Kata "mengkek" sejajar dengan "belagu" (Betawi) atau "sok" dalam bahasa kita sehari-hari. Tapi bukan orang Medan kalau tak punya istilah. Kata "selesai" saja diganti dengan "siap", apalagi kata untuk belagu mereka punya banyak istilah.
Konon katanya, kata "mengkek" tidak hanya dialamatkan kepada anak-anak dan gadis manja (positif), tapi juga kepada siapa saja yang tampil "sok" atau belagu (negatif).
Dalam istilah yang lebih halus, kata mengkek juga sering diganti dengan kata "mentiko" yang artinya kurang lebih sama, yakni belagu dan merasa diri paling hebat.
Ini ibarat preman pasar yang selalu mengutip "pajak" kepada siapa saja yang ada di "wilayahnya". Preman jenis ini juga akan terusik dengan "preman lain" yang mengutup jatahnya tanpa izin di wilayahnya.
Biasanya aksi si preman tadi bukan karena dialah petugas pajak di pasar, tetapi hanya merasa dirinya paling hebat dari siapa pun di "wilayah"-nya.
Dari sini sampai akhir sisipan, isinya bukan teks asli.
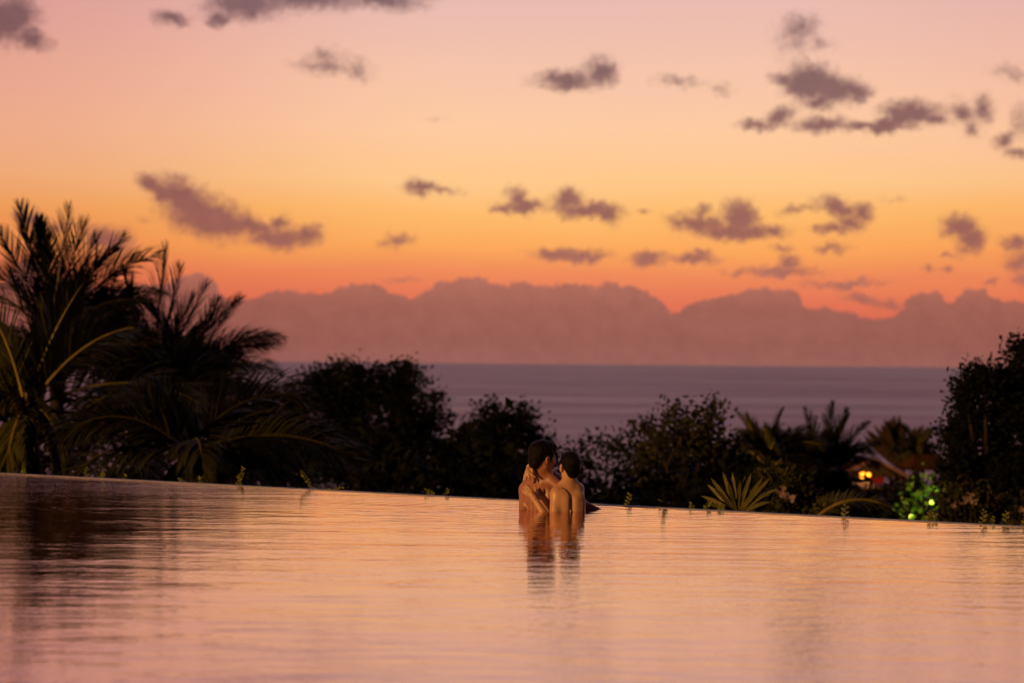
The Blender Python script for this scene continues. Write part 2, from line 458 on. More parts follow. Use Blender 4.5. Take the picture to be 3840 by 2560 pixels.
# pool water
def pool_mat():
    m = bpy.data.materials.new('pool_water'); m.use_nodes = True
    n = NB(m.node_tree); p = m.node_tree.nodes['Principled BSDF']
    g = n.n('ShaderNodeNewGeometry')
    P = g.outputs['Position']
    P2 = n.vm('ADD', P, n.vm('SCALE', n.vm('SUBTRACT', n.noise(P, 0.5, 2, 0.5, 'Color'), (.5, .5, .5)), scale=0.5))
    patch = n.mr(n.noise(n.vm('MULTIPLY', P, (0.22, 0.10, 0)), 1.0, 3, 0.5), 0.38, 0.66, 0.45, 1.5)
    w1 = n.noise(n.vm('MULTIPLY', P2, (0.5, 1.0, 0)), 1.6, 2, 0.5)
    w2 = n.noise(n.vm('MULTIPLY', P2, (0.28, 1.0, 0)), 5.5, 3, 0.5)
    w3 = n.noise(n.vm('MULTIPLY', P2, (0.8, 1.0, 0)), 15.0, 3, 0.6)
    h = n.m('MULTIPLY', w1, 0.0050)
    h = n.m('MULTIPLY_ADD', n.m('MULTIPLY', w2, patch), 0.0034, h)
    h = n.m('MULTIPLY_ADD', n.m('MULTIPLY', w3, patch), 0.0013, h)
    # sparse steeper wavelets, and a breeze-ruffled patch by the left part of the wall
    sparse = n.mr(n.noise(n.vm('MULTIPLY', P2, (0.55, 1.0, 0)), 2.6, 3, 0.6), 0.47, 0.72, 0.05, 1)
    w4 = n.noise(n.vm('MULTIPLY', P2, (0.6, 1.0, 0)), 13.0, 3, 0.55)
    h = n.m('MULTIPLY_ADD', n.m('MULTIPLY', w4, sparse), 0.0024, h)
    sp = n.n('ShaderNodeSeparateXYZ'); n.link(P, sp.inputs[0])
    de = n.m('SUBTRACT', n.m('MULTIPLY_ADD', sp.outputs[0], SL, EL.y - EL.x * SL), sp.outputs[1])
    ruf = n.m('MULTIPLY', n.mr(sp.outputs[0], -4.2, -0.8, 1, 0.0, 'SMOOTHSTEP'), n.mr(n.m('ADD', de, n.m('MULTIPLY', w1, 2.0)), 0.5, 7.5, 1, 0.0, 'SMOOTHSTEP'))
    w5 = n.noise(n.vm('MULTIPLY', P2, (0.8, 1.0, 0)), 16.0, 3, 0.6)
    h = n.m('MULTIPLY_ADD', n.m('MULTIPLY', w5, ruf), 0.0052, h)
    # faint rings where the couple stand
    dr = n.vm('LENGTH', n.vm('SUBTRACT', P2, RING), out='Value')
    h = n.m('MULTIPLY_ADD', n.m('MULTIPLY', n.m('SINE', n.m('MULTIPLY', dr, 34.0)), n.mr(dr, .3, 2.4, 1, 0)), 0.0006, h)
    bn = n.n('ShaderNodeBump'); bn.inputs['Distance'].default_value = 1.0; bn.inputs['Strength'].default_value = 1.0
    n.link(h, bn.inputs['Height'])
    fr = n.n('ShaderNodeFresnel'); fr.inputs['IOR'].default_value = 1.33; n.link(bn.outputs[0], fr.inputs['Normal'])
    gd = n.n('ShaderNodeBsdfGlossy'); gd.inputs['Color'].default_value = (1.0, .85, .82, 1); gd.inputs['Roughness'].default_value = .012; n.link(bn.outputs[0], gd.inputs['Normal'])  # warm light tinted into the reflection, which is strengthened beyond real water
    df = n.n('ShaderNodeBsdfDiffuse'); df.inputs['Color'].default_value = (.09, .025, .018, 1)
    mx = n.n('ShaderNodeMixShader'); n.link(n.m('POWER', fr.outputs[0], 0.42), mx.inputs[0]); n.link(df.outputs[0], mx.inputs[1]); n.link(gd.outputs[0], mx.inputs[2])
    m.node_tree.nodes.remove(p)
    n.link(mx.outputs[0], m.node_tree.nodes['Material Output'].inputs['Surface'])
    return m
RING = tuple(zplane(2065, 1911)[:2]) + (0.25,)
M['pool'] = pool_mat()
PX0, PX1, PY0 = -13.0, 9.0, 5.2
pv = [(PX0, PY0, 0), (PX1, PY0, 0), (PX1, edge_y(PX1), 0), (PX0, edge_y(PX0), 0)]
tag(mesh_obj('pool_water', pv, [(0, 1, 2, 3)], M['pool']), kind='structure')

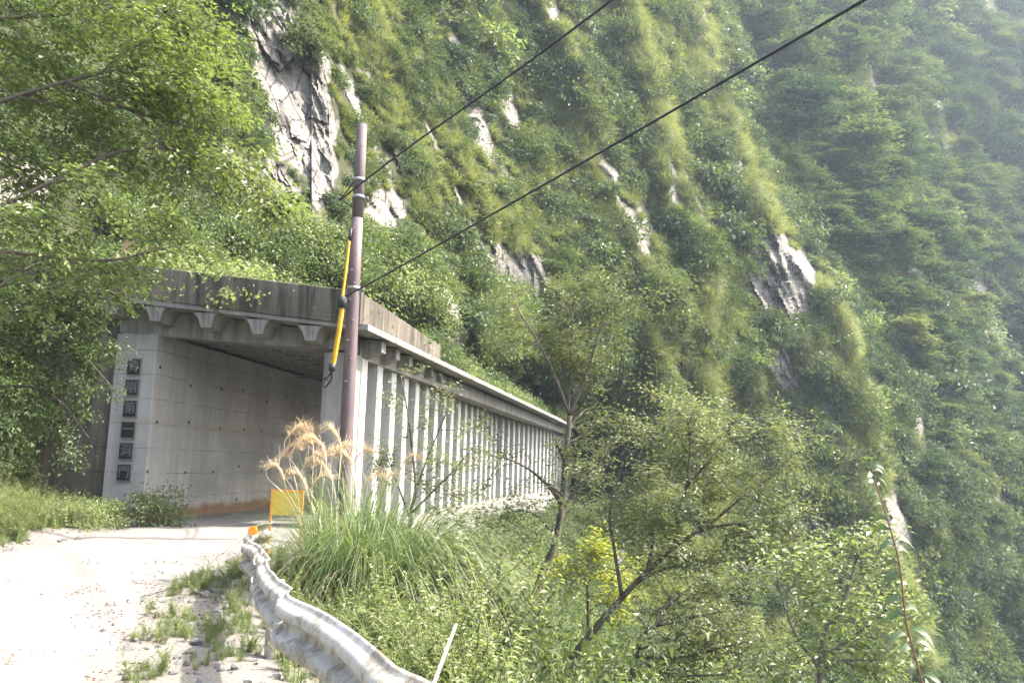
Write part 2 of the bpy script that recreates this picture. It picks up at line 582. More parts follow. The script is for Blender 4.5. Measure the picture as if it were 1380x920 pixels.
# ------------------------------------------------------------------ terrain
# depth (distance ahead, metres) at places on the slope, in the directions seen from the road
CTRL = [(-450, 800, 11), (-450, 500, 15), (-450, 100, 20), (-450, -320, 26),
        (0, 800, 19), (0, 620, 19.5), (0, 450, 21.5), (0, 300, 23.5), (0, 100, 27), (0, -150, 31),
        (120, 560, 25), (150, 340, 27), (150, 150, 31), (200, 700, 40), (200, 0, 36), (200, -300, 44),
        (300, 380, 31), (300, 300, 33), (300, 560, 36), (380, 150, 40), (400, 0, 46), (400, -300, 58),
        (450, 330, 38), (430, 560, 44), (560, 430, 40), (560, 330, 46), (560, 200, 54), (560, 0, 64), (560, -300, 82),
        (600, 440, 41), (600, 600, 62), (640, 400, 50), (700, 470, 58), (700, 360, 62), (700, 200, 71), (700, 0, 82), (700, -300, 105),
        (700, 620, 84), (700, 760, 60), (760, 560, 76), (790, 640, 80), (780, 450, 66), (850, 350, 76), (850, 500, 76), (850, 620, 76), (850, 0, 100), (900, 200, 95), (850, -300, 125),
        (950, 500, 82), (1050, 370, 98), (1130, 440, 104), (1050, 600, 88), (1050, 720, 80), (1150, 700, 92),
        (800, 760, 56), (800, 920, 42), (900, 800, 55), (900, 950, 45), (1100, 850, 76), (1100, 1000, 62), (1250, 900, 96), (1380, 920, 110), (1380, 1060, 95),
        (800, 1060, 34), (600, 1060, 30), (300, 1060, 24), (400, 800, 40),
        (1200, 200, 142), (1300, 0, 195), (1380, 200, 185), (1250, 450, 125), (1380, 500, 150), (1300, 700, 112), (1380, 750, 128),
        (1000, 50, 128), (950, 0, 118), (1000, -300, 165), (1300, -300, 250),
        (1600, 600, 150), (1600, 100, 200), (1750, 900, 115), (1750, -300, 260)]
C = np.array(CTRL, float)
CX = C[:, :2] / 400
CY = np.log(C[:, 2])


def tps(r2):
    return np.where(r2 > 1e-12, .5 * r2 * np.log(r2 + 1e-12), 0)


K = tps(((CX[:, None] - CX[None]) ** 2).sum(-1)) + np.eye(len(C)) * .012
Pm = np.concatenate([np.ones((len(C), 1)), CX], 1)
A_ = np.block([[K, Pm], [Pm.T, np.zeros((3, 3))]])
wts = np.linalg.solve(A_, np.concatenate([CY, np.zeros(3)]))

RIDGES = [  # crest (px,py) from the top down, height, gentle width, steep width
    ([(800, -320), (850, 0), (880, 80), (905, 200), (945, 300), (962, 420), (955, 560), (960, 700)], .09, 100, 14),
    ([(900, -320), (940, 0), (962, 100), (1010, 250), (1062, 340), (1130, 430), (1164, 520), (1178, 640), (1215, 800), (1280, 1060)], .15, 130, 13),
    ([(640, -320), (740, 0), (775, 90), (800, 200), (850, 310), (890, 390), (900, 500)], .06, 70, 25),
    ([(440, -320), (520, 60), (590, 180), (650, 260), (720, 350), (790, 430)], .06, 70, 30),
    ([(330, -320), (400, 0), (440, 100), (445, 250), (470, 330)], .05, 60, 12),
    ([(1150, -320), (1180, 100), (1240, 300), (1275, 450), (1300, 620), (1370, 820), (1450, 1060)], .07, 90, 50),
    ([(1050, -320), (1090, 60), (1140, 200), (1200, 400), (1230, 560), (1260, 760)], .04, 60, 40),
    ([(1350, -320), (1400, 200), (1450, 500), (1500, 900)], .06, 120, 80)]


def depth_at(px, py, fine=True):
    px, py = np.broadcast_arrays(np.asarray(px, float), np.asarray(py, float))
    sh = px.shape
    Q = np.stack([px.ravel(), py.ravel()], 1) / 400
    r2 = ((Q[:, None] - CX[None]) ** 2).sum(-1)
    ld = tps(r2) @ wts[:-3] + wts[-3] + Q @ wts[-2:]
    D = np.exp(ld).reshape(sh)
    for pts, a, wl, wr in RIDGES:
        p = np.array(pts, float)
        wob = 14 * fbm(py / 70, a * 90, 0, 3, 5)
        dx = px - (np.interp(py, p[:, 1], p[:, 0]) + wob)
        D = D * (1 - a * np.where(dx < 0, np.exp(dx / wl), np.exp(-dx / wr)))
    return D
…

Nah si preman tadi bisa juga digolongkan "mengkek", karena ia merasa dirinya paling penting, pusat kehidupan dan merasa paling dibutuhkan.
Itu sebabnya ia berusaha tampik sok keren, berdandan sangar agar menakutkan, dan penampilan lain yang mendukung bahwa ia seorang preman. Jadi, siapa saja yang merasa diri paling hebat, paling suci dan orang paling penting adalah golongan orang mengkek.
Sebab, bagi si mengkek, pekerjaan dan kesehariannya di rumah dan ditengah masyarakat tak ada bedanya. Apabila kebetulan ia seorang pemimpin di kantornya, maka ia juga akan selalu berupaya menjadi bos di rumah dan saat bersama teman-temannya.
Begitulah si mengkek.
Dia selalu lupa dimana dan dengan siapa dia berada. Kalau kebetulan dia ketuan punguan (perkumpulan), maka ia selalu merasa dirinya adalah orang paling penting di punguan tersebut.
Orang lain harus mengakui posisinya, menghormati dirinya, dan siapa pun yang baru bergabung harus sungkem dan bertanya apa saja kepadanya.
Itu karena dia seorang yang merasa paling penting. Ya, siapa lagi kalau bukan si mengkek?